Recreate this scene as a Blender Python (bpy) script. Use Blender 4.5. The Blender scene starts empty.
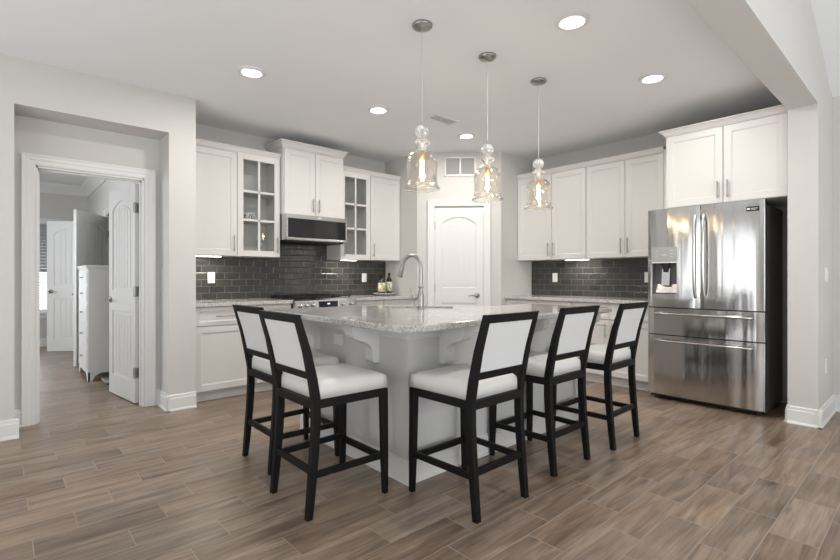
import bpy, bmesh, math, random
from mathutils import Vector, Matrix
random.seed(7)
C = bpy.context.scene.collection
PI = math.pi

# ------------------------------------------------------------------ camera
TH = math.radians(48.12)
cd = bpy.data.cameras.new('camera'); cam = bpy.data.objects.new('camera', cd); C.objects.link(cam)
cd.sensor_width = 36.0; cd.lens = 36.0 * 468.42 / 840.0
cd.shift_x = (420 - 419.21) / 840.0; cd.shift_y = (277.62 - 280) / 840.0
cd.clip_start = 0.05; cd.clip_end = 100
cam.location = (0, 0, 1.146)
cam.rotation_euler = (PI / 2, 0, TH - PI / 2)
bpy.context.scene.camera = cam

# ------------------------------------------------------------------ world, daylight at the windows, added ceiling fill, exposure
w = bpy.data.worlds.new('world'); bpy.context.scene.world = w; w.use_nodes = True
wn = w.node_tree.nodes; wl = w.node_tree.links
bg = wn['Background']; bg.inputs['Color'].default_value = (0.86, 0.93, 1.0, 1); bg.inputs['Strength'].default_value = 2.0

def area(name, loc, direction, sx, sy, power, col=(1, 1, 1), spread=PI):
    l = bpy.data.lights.new(name, 'AREA'); l.shape = 'RECTANGLE'; l.size = sx; l.size_y = sy
    l.energy = power; l.color = col; l.spread = spread
    o = bpy.data.objects.new(name, l); C.objects.link(o); o.location = loc
    o.rotation_euler = Vector(direction).to_track_quat('-Z', 'Z').to_euler()
    return o
DAY = (0.975, 0.985, 1.0)
area('daylight_west_patio', (-3.45, 2.65, 1.20), (1, 0, .2), 2.5, 2.2, 36, DAY)
area('daylight_west_window', (-3.45, -1.6, 1.4), (1, 0, .2), 2.6, 1.9, 36, DAY)
area('daylight_south_window', (1.0, -4.9, 1.5), (0, 1, .2), 4.8, 2.3, 120, DAY)
area('ceiling_fill_west', (-1.8, 2.2, .02), (0, 0, 1), 2.2, 2.2, 42, DAY)  # this and the next two: added up-facing fill to brighten the ceiling
area('ceiling_fill_south', (0.6, -2.6, .02), (0, 0, 1), 3.5, 2.0, 52, DAY)
area('ceiling_fill_east', (3.4, -1.1, .02), (0, 0, 1), 2.4, 1.4, 16, DAY)
area('daylight_bedroom_left', (-1.65, 7.0, 1.45), (1, 0, 0), 2.2, 1.5, 52, DAY)
area('daylight_bath_window', (1.7, 9.66, 1.5), (0, -1, 0), 0.7, 1.0, 6, DAY)

vs = bpy.context.scene.view_settings
vs.view_transform = 'Standard'; vs.look = 'None'; vs.gamma = 1.0; vs.use_curve_mapping = False
vs.exposure = 0.3

# ------------------------------------------------------------------ helpers
class MB:
    def __init__(s, mat=None):
        s.v = []; s.f = []; s.m = mat; s.sm = []
    def add(s, vs_, fs, smooth=False):
        n = len(s.v)
        for p in vs_:
            p = Vector(p)
            if s.m is not None: p = s.m @ p
            s.v.append(p[:])
        for f in fs:
            s.f.append([i + n for i in f]); s.sm.append(smooth)
        return s
    def box(s, x0, x1, y0, y1, z0, z1):
        if x0 > x1: x0, x1 = x1, x0
        if y0 > y1: y0, y1 = y1, y0
        if z0 > z1: z0, z1 = z1, z0
        return s.add([(x0,y0,z0),(x1,y0,z0),(x1,y1,z0),(x0,y1,z0),(x0,y0,z1),(x1,y0,z1),(x1,y1,z1),(x0,y1,z1)],
              [(0,3,2,1),(4,5,6,7),(0,1,5,4),(1,2,6,5),(2,3,7,6),(3,0,4,7)])
    def loft(s, loops, cap=True, smooth=False):
        n = len(loops[0]); vs_ = [p for l in loops for p in l]; fs = []
        for k in range(len(loops) - 1):
            for i in range(n):
                j = (i + 1) % n
                fs.append((k*n+i, k*n+j, (k+1)*n+j, (k+1)*n+i))
        s.add(vs_, fs, smooth)
        if cap:
            m = len(loops) - 1
            s.add(loops[0], [tuple(reversed(range(n)))]); s.add(loops[m], [tuple(range(n))])
        return s
    def prism(s, poly, a, b, axis='z'):
        def P(p, t):
            if axis == 'z': return (p[0], p[1], t)
            if axis == 'x': return (t, p[0], p[1])
            return (p[0], t, p[1])
        return s.loft([[P(p, a) for p in poly], [P(p, b) for p in poly]])
    def lathe(s, prof, cx=0, cy=0, n=24, cap=False, smooth=True):
        loops = [[(cx + r*math.cos(2*PI*i/n), cy + r*math.sin(2*PI*i/n), z) for i in range(n)] for r, z in prof]
        return s.loft(loops, cap, smooth)
    def tube(s, pts, r, n=10, smooth=True, rads=None):
        pts = [Vector(p) for p in pts]; loops = []; up = None
        for i, p in enumerate(pts):
            d = (pts[min(i+1, len(pts)-1)] - pts[max(i-1, 0)]).normalized()
            if up is None:
                up = Vector((0,0,1)) if abs(d.z) < .9 else Vector((1,0,0))
            a = d.cross(up).normalized(); b = a.cross(d).normalized(); up = b
            rr = rads[i] if rads else r
            loops.append([(p + rr*(math.cos(2*PI*k/n)*a + math.sin(2*PI*k/n)*b))[:] for k in range(n)])
        return s.loft(loops, True, smooth)
    def bar(s, pts, wx, wy):
        """square section bar, section kept axis aligned (x,y) for mostly vertical runs"""
        return s.loft([[(p[0]-wx/2,p[1]-wy/2,p[2]),(p[0]+wx/2,p[1]-wy/2,p[2]),(p[0]+wx/2,p[1]+wy/2,p[2]),(p[0]-wx/2,p[1]+wy/2,p[2])] for p in pts])
    def sphere(s, c, r, n=20, m=12, sz=1.0):
        prof = [(max(1e-4, r*math.sin(PI*k/m)), c[2] - sz*r*math.cos(PI*k/m)) for k in range(m+1)]
        return s.lathe(prof, c[0], c[1], n)
    def build(s, name, mat, parent=None, bevel=0, seg=2):
        me = bpy.data.meshes.new(name); me.from_pydata(s.v, [], s.f)
        for p, q in zip(me.polygons, s.sm): p.use_smooth = q
        bm = bmesh.new(); bm.from_mesh(me); bmesh.ops.recalc_face_normals(bm, faces=bm.faces); bm.to_mesh(me); bm.free()
        me.materials.append(mat)
        o = bpy.data.objects.new(name, me); C.objects.link(o)
        if parent: o.parent = parent
        if bevel:
            b = o.modifiers.new('bevel', 'BEVEL'); b.width = bevel; b.segments = seg; b.limit_method = 'ANGLE'; b.angle_limit = math.radians(35)
            b.harden_normals = False
        return o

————

### Challenge
Write out each line again precisely as it appears, skipping every picture.

### Response to this task
Recreate this scene as a Blender Python (bpy) script. Use Blender 4.5. The Blender scene starts empty.
import bpy, bmesh, math, random
from mathutils import Vector, Matrix
random.seed(7)
C = bpy.context.scene.collection
PI = math.pi

# ------------------------------------------------------------------ camera
TH = math.radians(48.12)
cd = bpy.data.cameras.new('camera'); cam = bpy.data.objects.new('camera', cd); C.objects.link(cam)
cd.sensor_width = 36.0; cd.lens = 36.0 * 468.42 / 840.0
cd.shift_x = (420 - 419.21) / 840.0; cd.shift_y = (277.62 - 280) / 840.0
cd.clip_start = 0.05; cd.clip_end = 100
cam.location = (0, 0, 1.146)
cam.rotation_euler = (PI / 2, 0, TH - PI / 2)
bpy.context.scene.camera = cam

# ------------------------------------------------------------------ world, daylight at the windows, added ceiling fill, exposure
w = bpy.data.worlds.new('world'); bpy.context.scene.world = w; w.use_nodes = True
wn = w.node_tree.nodes; wl = w.node_tree.links
bg = wn['Background']; bg.inputs['Color'].default_value = (0.86, 0.93, 1.0, 1); bg.inputs['Strength'].default_value = 2.0

def area(name, loc, direction, sx, sy, power, col=(1, 1, 1), spread=PI):
    l = bpy.data.lights.new(name, 'AREA'); l.shape = 'RECTANGLE'; l.size = sx; l.size_y = sy
    l.energy = power; l.color = col; l.spread = spread
    o = bpy.data.objects.new(name, l); C.objects.link(o); o.location = loc
    o.rotation_euler = Vector(direction).to_track_quat('-Z', 'Z').to_euler()
    return o
DAY = (0.975, 0.985, 1.0)
area('daylight_west_patio', (-3.45, 2.65, 1.20), (1, 0, .2), 2.5, 2.2, 36, DAY)
area('daylight_west_window', (-3.45, -1.6, 1.4), (1, 0, .2), 2.6, 1.9, 36, DAY)
area('daylight_south_window', (1.0, -4.9, 1.5), (0, 1, .2), 4.8, 2.3, 120, DAY)
area('ceiling_fill_west', (-1.8, 2.2, .02), (0, 0, 1), 2.2, 2.2, 42, DAY)  # this and the next two: added up-facing fill to brighten the ceiling
area('ceiling_fill_south', (0.6, -2.6, .02), (0, 0, 1), 3.5, 2.0, 52, DAY)
area('ceiling_fill_east', (3.4, -1.1, .02), (0, 0, 1), 2.4, 1.4, 16, DAY)
area('daylight_bedroom_left', (-1.65, 7.0, 1.45), (1, 0, 0), 2.2, 1.5, 52, DAY)
area('daylight_bath_window', (1.7, 9.66, 1.5), (0, -1, 0), 0.7, 1.0, 6, DAY)

vs = bpy.context.scene.view_settings
vs.view_transform = 'Standard'; vs.look = 'None'; vs.gamma = 1.0; vs.use_curve_mapping = False
vs.exposure = 0.3

# ------------------------------------------------------------------ helpers
class MB:
    def __init__(s, mat=None):
        s.v = []; s.f = []; s.m = mat; s.sm = []
    def add(s, vs_, fs, smooth=False):
        n = len(s.v)
        for p in vs_:
            p = Vector(p)
            if s.m is not None: p = s.m @ p
            s.v.append(p[:])
        for f in fs:
            s.f.append([i + n for i in f]); s.sm.append(smooth)
        return s
    def box(s, x0, x1, y0, y1, z0, z1):
        if x0 > x1: x0, x1 = x1, x0
        if y0 > y1: y0, y1 = y1, y0
        if z0 > z1: z0, z1 = z1, z0
        return s.add([(x0,y0,z0),(x1,y0,z0),(x1,y1,z0),(x0,y1,z0),(x0,y0,z1),(x1,y0,z1),(x1,y1,z1),(x0,y1,z1)],
              [(0,3,2,1),(4,5,6,7),(0,1,5,4),(1,2,6,5),(2,3,7,6),(3,0,4,7)])
    def loft(s, loops, cap=True, smooth=False):
        n = len(loops[0]); vs_ = [p for l in loops for p in l]; fs = []
        for k in range(len(loops) - 1):
            for i in range(n):
                j = (i + 1) % n
                fs.append((k*n+i, k*n+j, (k+1)*n+j, (k+1)*n+i))
        s.add(vs_, fs, smooth)
        if cap:
            m = len(loops) - 1
            s.add(loops[0], [tuple(reversed(range(n)))]); s.add(loops[m], [tuple(range(n))])
        return s
    def prism(s, poly, a, b, axis='z'):
        def P(p, t):
            if axis == 'z': return (p[0], p[1], t)
            if axis == 'x': return (t, p[0], p[1])
            return (p[0], t, p[1])
        return s.loft([[P(p, a) for p in poly], [P(p, b) for p in poly]])
    def lathe(s, prof, cx=0, cy=0, n=24, cap=False, smooth=True):
        loops = [[(cx + r*math.cos(2*PI*i/n), cy + r*math.sin(2*PI*i/n), z) for i in range(n)] for r, z in prof]
        return s.loft(loops, cap, smooth)
    def tube(s, pts, r, n=10, smooth=True, rads=None):
        pts = [Vector(p) for p in pts]; loops = []; up = None
        for i, p in enumerate(pts):
            d = (pts[min(i+1, len(pts)-1)] - pts[max(i-1, 0)]).normalized()
            if up is None:
                up = Vector((0,0,1)) if abs(d.z) < .9 else Vector((1,0,0))
            a = d.cross(up).normalized(); b = a.cross(d).normalized(); up = b
            rr = rads[i] if rads else r
            loops.append([(p + rr*(math.cos(2*PI*k/n)*a + math.sin(2*PI*k/n)*b))[:] for k in range(n)])
        return s.loft(loops, True, smooth)
    def bar(s, pts, wx, wy):
        """square section bar, section kept axis aligned (x,y) for mostly vertical runs"""
        return s.loft([[(p[0]-wx/2,p[1]-wy/2,p[2]),(p[0]+wx/2,p[1]-wy/2,p[2]),(p[0]+wx/2,p[1]+wy/2,p[2]),(p[0]-wx/2,p[1]+wy/2,p[2])] for p in pts])
    def sphere(s, c, r, n=20, m=12, sz=1.0):
        prof = [(max(1e-4, r*math.sin(PI*k/m)), c[2] - sz*r*math.cos(PI*k/m)) for k in range(m+1)]
        return s.lathe(prof, c[0], c[1], n)
    def build(s, name, mat, parent=None, bevel=0, seg=2):
        me = bpy.data.meshes.new(name); me.from_pydata(s.v, [], s.f)
        for p, q in zip(me.polygons, s.sm): p.use_smooth = q
        bm = bmesh.new(); bm.from_mesh(me); bmesh.ops.recalc_face_normals(bm, faces=bm.faces); bm.to_mesh(me); bm.free()
        me.materials.append(mat)
        o = bpy.data.objects.new(name, me); C.objects.link(o)
        if parent: o.parent = parent
        if bevel:
            b = o.modifiers.new('bevel', 'BEVEL'); b.width = bevel; b.segments = seg; b.limit_method = 'ANGLE'; b.angle_limit = math.radians(35)
            b.harden_normals = False
        return o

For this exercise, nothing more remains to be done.